Teknokra.co : Halo sobat Teknokra! Siapa yang tidak mengenal sosok Tan Malaka, seorang aktivis yang ikut berjuang dalam kemerdekaan Indonesia. Tan Malaka kecil lahir pada 2 Juni 1897 di Suliki, Sumatera Barat. Ia berasal dari keluarga Minangkabau dan sejak kecil dikenal akan kecerdasannya. Ayahnya bernama H.M. Rasad Caniago ialah seorang pegawai pertanian sedangkan sang ibu bernama Rangkayo Sinah Simabur merupakan putri dari keluarga terpandang. Pendidikan awalnya dimulai di di Inlandsche Kweekschool voor Onderwijzers, sekolah guru pribumi di Bukittinggi, lalu melanjutkan studi ke Rijkskweekschool, sekolah pendidikan guru pemerintah di Haarlem, Belanda.
Tan Malaka menghasilkan banyak karya legendaris yang hingga saat ini dinikmati oleh banyak kalangan. Ia menulis banyak buku yang menjadi dasar pemikiran revolusioner Indonesia. Beberapa karyanya yang terkenal adalah:
• Naar de Republiek Indonesia (1925) → Menggagas konsep negara republik jauh sebelum kemerdekaan.
• Madilog (1943) → Buku filsafat yang memperkenalkan Materialisme, Dialektika, dan Logika untuk membangun pola pikir rasional.
• Dari Penjara ke Penjara → Otobiografi yang menggambarkan perjuangannya melawan kolonialisme.
Tak hanya sampai disitu banyak sekali fakta menarik dari Seorang Tan Malaka. Tan Malaka adalah buronan internasional yang hidup dalam penyamaran di berbagai negara, termasuk Filipina, Tiongkok, dan Thailand. Tak hanya itu ia pun dianggap pahlawan tanpa tanda jasa karena jasanya besar, ia diakui dan mendapatkan gelar Pahlawan Nasional berdasarkan Keputusan Presiden RI No. 53 yang ditandatangani pada 28 Maret 1963. Tan Malaka pun pernah menjabat sebagai Ketua Partai Komunis Indonesia (PKI) sebelum akhirnya menentang strategi Komintern.
Tan Malaka mengambil peran penting serta kontribusi dalam berjuang untuk kemerdekaan Indonesia dengan pemikiran revolusionernya. Ia mendirikan Partai Murba (Musyawarah Rakyat Banyak) dan terlibat dalam perlawanan terhadap Belanda.
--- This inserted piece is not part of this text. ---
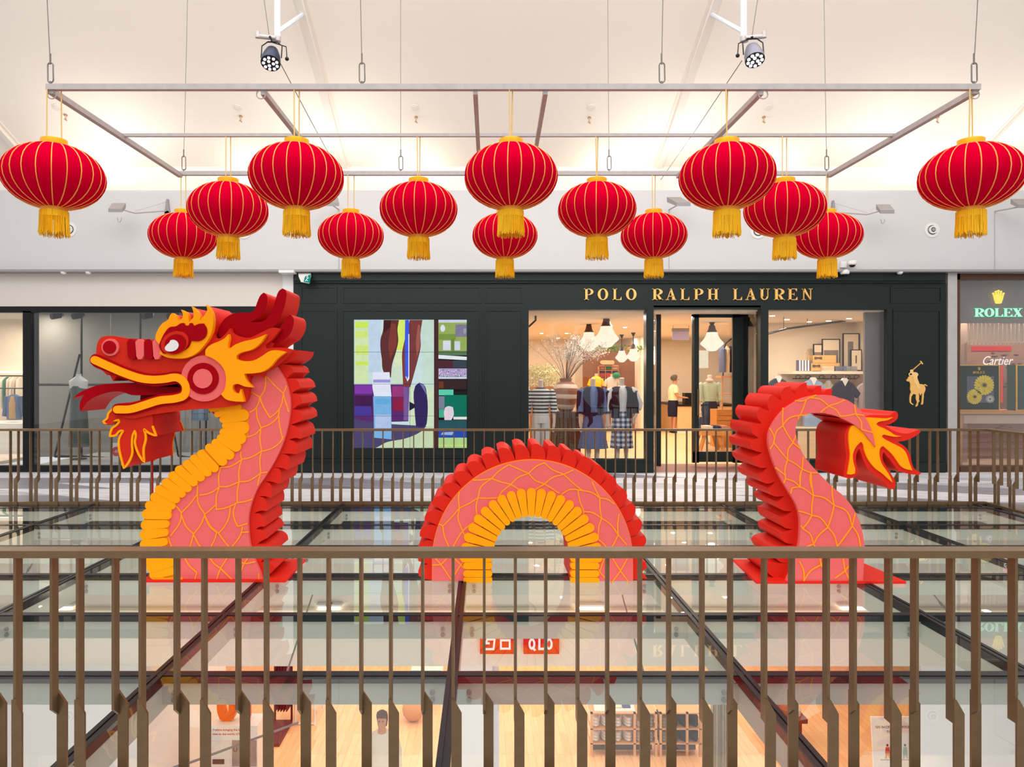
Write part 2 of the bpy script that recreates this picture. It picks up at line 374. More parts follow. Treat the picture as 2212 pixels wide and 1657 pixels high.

Ide-idenya tentang sosialisme dan nasionalisme sangat berpengaruh bagi pergerakan kemerdekaan Indonesia.
Hingga di akhir hayatnya ia dieksekusi tanpa melalui proses pengadilan, bertepatan pada 21 Februari 1949, Tan Malaka ditembak mati di Selopanggung, Kediri, oleh tentara Indonesia yaitu Letnan Dua Soekotjo, anggota Brigade Sikatan sendiri dalam konflik internal revolusi. Hingga kini, kisah hidupnya tetap menjadi inspirasi bagi perjuangan intelektual dan politik.